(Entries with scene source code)
+-------+

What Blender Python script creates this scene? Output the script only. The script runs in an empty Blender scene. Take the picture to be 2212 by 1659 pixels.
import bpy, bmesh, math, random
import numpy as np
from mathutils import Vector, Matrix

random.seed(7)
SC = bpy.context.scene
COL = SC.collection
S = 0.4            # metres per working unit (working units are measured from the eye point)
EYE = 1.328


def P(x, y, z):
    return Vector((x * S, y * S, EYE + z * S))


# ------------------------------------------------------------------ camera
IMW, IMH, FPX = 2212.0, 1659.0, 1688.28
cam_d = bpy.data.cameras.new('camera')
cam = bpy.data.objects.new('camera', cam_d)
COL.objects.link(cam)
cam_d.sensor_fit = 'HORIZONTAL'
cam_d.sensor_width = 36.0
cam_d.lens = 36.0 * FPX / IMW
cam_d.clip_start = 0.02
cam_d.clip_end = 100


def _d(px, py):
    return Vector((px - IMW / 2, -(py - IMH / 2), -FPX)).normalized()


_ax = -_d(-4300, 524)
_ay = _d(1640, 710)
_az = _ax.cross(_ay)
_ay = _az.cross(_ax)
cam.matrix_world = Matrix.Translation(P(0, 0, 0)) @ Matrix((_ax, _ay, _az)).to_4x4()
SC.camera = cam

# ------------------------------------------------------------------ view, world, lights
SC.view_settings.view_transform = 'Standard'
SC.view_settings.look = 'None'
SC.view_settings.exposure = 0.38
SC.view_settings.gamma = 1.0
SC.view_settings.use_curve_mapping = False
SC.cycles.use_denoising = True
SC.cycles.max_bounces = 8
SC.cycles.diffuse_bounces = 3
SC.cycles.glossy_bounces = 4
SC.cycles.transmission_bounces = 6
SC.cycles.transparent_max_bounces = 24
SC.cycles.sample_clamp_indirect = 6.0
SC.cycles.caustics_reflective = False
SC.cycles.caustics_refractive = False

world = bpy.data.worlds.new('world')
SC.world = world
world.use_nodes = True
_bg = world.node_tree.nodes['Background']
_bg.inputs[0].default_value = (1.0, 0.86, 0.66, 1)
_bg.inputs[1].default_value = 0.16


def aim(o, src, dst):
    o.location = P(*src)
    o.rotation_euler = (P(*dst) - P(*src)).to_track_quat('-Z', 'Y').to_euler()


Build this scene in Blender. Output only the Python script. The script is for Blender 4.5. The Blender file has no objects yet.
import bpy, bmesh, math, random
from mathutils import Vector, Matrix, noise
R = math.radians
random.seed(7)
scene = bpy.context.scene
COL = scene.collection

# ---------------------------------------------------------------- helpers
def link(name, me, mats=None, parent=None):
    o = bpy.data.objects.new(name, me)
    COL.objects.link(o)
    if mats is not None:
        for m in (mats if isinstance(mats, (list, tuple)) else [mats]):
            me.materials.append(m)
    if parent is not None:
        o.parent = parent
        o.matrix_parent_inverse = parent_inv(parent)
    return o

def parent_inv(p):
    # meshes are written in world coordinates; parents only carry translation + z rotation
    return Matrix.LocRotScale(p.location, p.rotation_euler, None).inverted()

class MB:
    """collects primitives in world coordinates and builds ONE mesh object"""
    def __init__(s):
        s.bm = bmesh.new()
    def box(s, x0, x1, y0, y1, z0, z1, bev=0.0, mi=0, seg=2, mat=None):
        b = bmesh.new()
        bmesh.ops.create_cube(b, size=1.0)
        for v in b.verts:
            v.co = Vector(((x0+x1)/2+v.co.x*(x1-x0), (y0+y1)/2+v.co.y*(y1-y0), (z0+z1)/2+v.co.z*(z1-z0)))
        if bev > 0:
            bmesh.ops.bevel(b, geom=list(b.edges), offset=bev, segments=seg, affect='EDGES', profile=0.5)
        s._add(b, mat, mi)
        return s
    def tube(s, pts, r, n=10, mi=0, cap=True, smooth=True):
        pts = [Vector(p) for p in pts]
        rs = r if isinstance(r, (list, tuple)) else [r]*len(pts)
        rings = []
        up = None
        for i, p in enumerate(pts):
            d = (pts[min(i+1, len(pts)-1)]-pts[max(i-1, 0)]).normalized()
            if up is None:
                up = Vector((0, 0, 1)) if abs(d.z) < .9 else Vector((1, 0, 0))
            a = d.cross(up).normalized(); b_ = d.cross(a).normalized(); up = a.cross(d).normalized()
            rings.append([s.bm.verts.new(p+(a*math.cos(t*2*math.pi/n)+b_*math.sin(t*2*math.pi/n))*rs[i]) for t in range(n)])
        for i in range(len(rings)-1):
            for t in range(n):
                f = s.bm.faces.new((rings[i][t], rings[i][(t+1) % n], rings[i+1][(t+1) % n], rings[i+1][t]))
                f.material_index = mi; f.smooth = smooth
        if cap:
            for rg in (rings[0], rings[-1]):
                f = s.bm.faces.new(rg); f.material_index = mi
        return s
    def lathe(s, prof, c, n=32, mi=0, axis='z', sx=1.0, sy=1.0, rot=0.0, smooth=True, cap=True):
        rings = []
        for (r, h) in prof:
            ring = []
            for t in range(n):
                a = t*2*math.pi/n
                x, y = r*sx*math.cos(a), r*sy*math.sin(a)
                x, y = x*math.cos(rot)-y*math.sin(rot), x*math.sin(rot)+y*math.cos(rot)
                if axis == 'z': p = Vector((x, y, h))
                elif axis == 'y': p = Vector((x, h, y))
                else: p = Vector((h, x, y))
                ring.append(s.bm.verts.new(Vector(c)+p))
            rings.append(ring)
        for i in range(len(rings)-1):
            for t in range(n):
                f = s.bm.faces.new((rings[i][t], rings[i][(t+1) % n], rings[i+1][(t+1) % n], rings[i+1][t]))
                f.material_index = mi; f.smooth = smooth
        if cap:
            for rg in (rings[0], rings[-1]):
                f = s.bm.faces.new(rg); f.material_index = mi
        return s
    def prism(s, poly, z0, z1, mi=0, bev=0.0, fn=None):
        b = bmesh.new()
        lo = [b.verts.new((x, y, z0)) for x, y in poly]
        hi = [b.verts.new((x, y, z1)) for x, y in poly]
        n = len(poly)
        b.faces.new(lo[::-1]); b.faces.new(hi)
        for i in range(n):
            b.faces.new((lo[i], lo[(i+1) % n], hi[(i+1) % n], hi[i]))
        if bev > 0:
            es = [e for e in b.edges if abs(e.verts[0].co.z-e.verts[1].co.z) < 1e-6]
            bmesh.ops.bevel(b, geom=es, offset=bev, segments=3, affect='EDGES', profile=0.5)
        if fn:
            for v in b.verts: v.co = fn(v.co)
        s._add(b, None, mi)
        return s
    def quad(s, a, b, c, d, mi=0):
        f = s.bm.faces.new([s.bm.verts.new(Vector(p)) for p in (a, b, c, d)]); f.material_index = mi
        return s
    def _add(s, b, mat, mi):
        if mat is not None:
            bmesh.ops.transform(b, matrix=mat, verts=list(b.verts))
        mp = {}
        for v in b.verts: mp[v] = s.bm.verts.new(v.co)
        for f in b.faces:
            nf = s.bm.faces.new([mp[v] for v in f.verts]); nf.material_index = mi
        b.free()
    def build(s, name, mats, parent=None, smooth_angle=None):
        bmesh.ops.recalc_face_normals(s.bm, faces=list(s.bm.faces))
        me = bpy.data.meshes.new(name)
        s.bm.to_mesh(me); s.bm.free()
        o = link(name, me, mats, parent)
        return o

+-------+

**Task objective:** Send back all of the entries exactly, with nothing missing.

**In response:**
What Blender Python script creates this scene? Output the script only. The script runs in an empty Blender scene. Take the picture to be 2212 by 1659 pixels.
import bpy, bmesh, math, random
import numpy as np
from mathutils import Vector, Matrix

random.seed(7)
SC = bpy.context.scene
COL = SC.collection
S = 0.4            # metres per working unit (working units are measured from the eye point)
EYE = 1.328


def P(x, y, z):
    return Vector((x * S, y * S, EYE + z * S))


# ------------------------------------------------------------------ camera
IMW, IMH, FPX = 2212.0, 1659.0, 1688.28
cam_d = bpy.data.cameras.new('camera')
cam = bpy.data.objects.new('camera', cam_d)
COL.objects.link(cam)
cam_d.sensor_fit = 'HORIZONTAL'
cam_d.sensor_width = 36.0
cam_d.lens = 36.0 * FPX / IMW
cam_d.clip_start = 0.02
cam_d.clip_end = 100


def _d(px, py):
    return Vector((px - IMW / 2, -(py - IMH / 2), -FPX)).normalized()


_ax = -_d(-4300, 524)
_ay = _d(1640, 710)
_az = _ax.cross(_ay)
_ay = _az.cross(_ax)
cam.matrix_world = Matrix.Translation(P(0, 0, 0)) @ Matrix((_ax, _ay, _az)).to_4x4()
SC.camera = cam

# ------------------------------------------------------------------ view, world, lights
SC.view_settings.view_transform = 'Standard'
SC.view_settings.look = 'None'
SC.view_settings.exposure = 0.38
SC.view_settings.gamma = 1.0
SC.view_settings.use_curve_mapping = False
SC.cycles.use_denoising = True
SC.cycles.max_bounces = 8
SC.cycles.diffuse_bounces = 3
SC.cycles.glossy_bounces = 4
SC.cycles.transmission_bounces = 6
SC.cycles.transparent_max_bounces = 24
SC.cycles.sample_clamp_indirect = 6.0
SC.cycles.caustics_reflective = False
SC.cycles.caustics_refractive = False

world = bpy.data.worlds.new('world')
SC.world = world
world.use_nodes = True
_bg = world.node_tree.nodes['Background']
_bg.inputs[0].default_value = (1.0, 0.86, 0.66, 1)
_bg.inputs[1].default_value = 0.16


def aim(o, src, dst):
    o.location = P(*src)
    o.rotation_euler = (P(*dst) - P(*src)).to_track_quat('-Z', 'Y').to_euler()


Build this scene in Blender. Output only the Python script. The script is for Blender 4.5. The Blender file has no objects yet.
import bpy, bmesh, math, random
from mathutils import Vector, Matrix, noise
R = math.radians
random.seed(7)
scene = bpy.context.scene
COL = scene.collection

# ---------------------------------------------------------------- helpers
def link(name, me, mats=None, parent=None):
    o = bpy.data.objects.new(name, me)
    COL.objects.link(o)
    if mats is not None:
        for m in (mats if isinstance(mats, (list, tuple)) else [mats]):
            me.materials.append(m)
    if parent is not None:
        o.parent = parent
        o.matrix_parent_inverse = parent_inv(parent)
    return o

def parent_inv(p):
    # meshes are written in world coordinates; parents only carry translation + z rotation
    return Matrix.LocRotScale(p.location, p.rotation_euler, None).inverted()

class MB:
    """collects primitives in world coordinates and builds ONE mesh object"""
    def __init__(s):
        s.bm = bmesh.new()
    def box(s, x0, x1, y0, y1, z0, z1, bev=0.0, mi=0, seg=2, mat=None):
        b = bmesh.new()
        bmesh.ops.create_cube(b, size=1.0)
        for v in b.verts:
            v.co = Vector(((x0+x1)/2+v.co.x*(x1-x0), (y0+y1)/2+v.co.y*(y1-y0), (z0+z1)/2+v.co.z*(z1-z0)))
        if bev > 0:
            bmesh.ops.bevel(b, geom=list(b.edges), offset=bev, segments=seg, affect='EDGES', profile=0.5)
        s._add(b, mat, mi)
        return s
    def tube(s, pts, r, n=10, mi=0, cap=True, smooth=True):
        pts = [Vector(p) for p in pts]
        rs = r if isinstance(r, (list, tuple)) else [r]*len(pts)
        rings = []
        up = None
        for i, p in enumerate(pts):
            d = (pts[min(i+1, len(pts)-1)]-pts[max(i-1, 0)]).normalized()
            if up is None:
                up = Vector((0, 0, 1)) if abs(d.z) < .9 else Vector((1, 0, 0))
            a = d.cross(up).normalized(); b_ = d.cross(a).normalized(); up = a.cross(d).normalized()
            rings.append([s.bm.verts.new(p+(a*math.cos(t*2*math.pi/n)+b_*math.sin(t*2*math.pi/n))*rs[i]) for t in range(n)])
        for i in range(len(rings)-1):
            for t in range(n):
                f = s.bm.faces.new((rings[i][t], rings[i][(t+1) % n], rings[i+1][(t+1) % n], rings[i+1][t]))
                f.material_index = mi; f.smooth = smooth
        if cap:
            for rg in (rings[0], rings[-1]):
                f = s.bm.faces.new(rg); f.material_index = mi
        return s
    def lathe(s, prof, c, n=32, mi=0, axis='z', sx=1.0, sy=1.0, rot=0.0, smooth=True, cap=True):
        rings = []
        for (r, h) in prof:
            ring = []
            for t in range(n):
                a = t*2*math.pi/n
                x, y = r*sx*math.cos(a), r*sy*math.sin(a)
                x, y = x*math.cos(rot)-y*math.sin(rot), x*math.sin(rot)+y*math.cos(rot)
                if axis == 'z': p = Vector((x, y, h))
                elif axis == 'y': p = Vector((x, h, y))
                else: p = Vector((h, x, y))
                ring.append(s.bm.verts.new(Vector(c)+p))
            rings.append(ring)
        for i in range(len(rings)-1):
            for t in range(n):
                f = s.bm.faces.new((rings[i][t], rings[i][(t+1) % n], rings[i+1][(t+1) % n], rings[i+1][t]))
                f.material_index = mi; f.smooth = smooth
        if cap:
            for rg in (rings[0], rings[-1]):
                f = s.bm.faces.new(rg); f.material_index = mi
        return s
    def prism(s, poly, z0, z1, mi=0, bev=0.0, fn=None):
        b = bmesh.new()
        lo = [b.verts.new((x, y, z0)) for x, y in poly]
        hi = [b.verts.new((x, y, z1)) for x, y in poly]
        n = len(poly)
        b.faces.new(lo[::-1]); b.faces.new(hi)
        for i in range(n):
            b.faces.new((lo[i], lo[(i+1) % n], hi[(i+1) % n], hi[i]))
        if bev > 0:
            es = [e for e in b.edges if abs(e.verts[0].co.z-e.verts[1].co.z) < 1e-6]
            bmesh.ops.bevel(b, geom=es, offset=bev, segments=3, affect='EDGES', profile=0.5)
        if fn:
            for v in b.verts: v.co = fn(v.co)
        s._add(b, None, mi)
        return s
    def quad(s, a, b, c, d, mi=0):
        f = s.bm.faces.new([s.bm.verts.new(Vector(p)) for p in (a, b, c, d)]); f.material_index = mi
        return s
    def _add(s, b, mat, mi):
        if mat is not None:
            bmesh.ops.transform(b, matrix=mat, verts=list(b.verts))
        mp = {}
        for v in b.verts: mp[v] = s.bm.verts.new(v.co)
        for f in b.faces:
            nf = s.bm.faces.new([mp[v] for v in f.verts]); nf.material_index = mi
        b.free()
    def build(s, name, mats, parent=None, smooth_angle=None):
        bmesh.ops.recalc_face_normals(s.bm, faces=list(s.bm.faces))
        me = bpy.data.meshes.new(name)
        s.bm.to_mesh(me); s.bm.free()
        o = link(name, me, mats, parent)
        return o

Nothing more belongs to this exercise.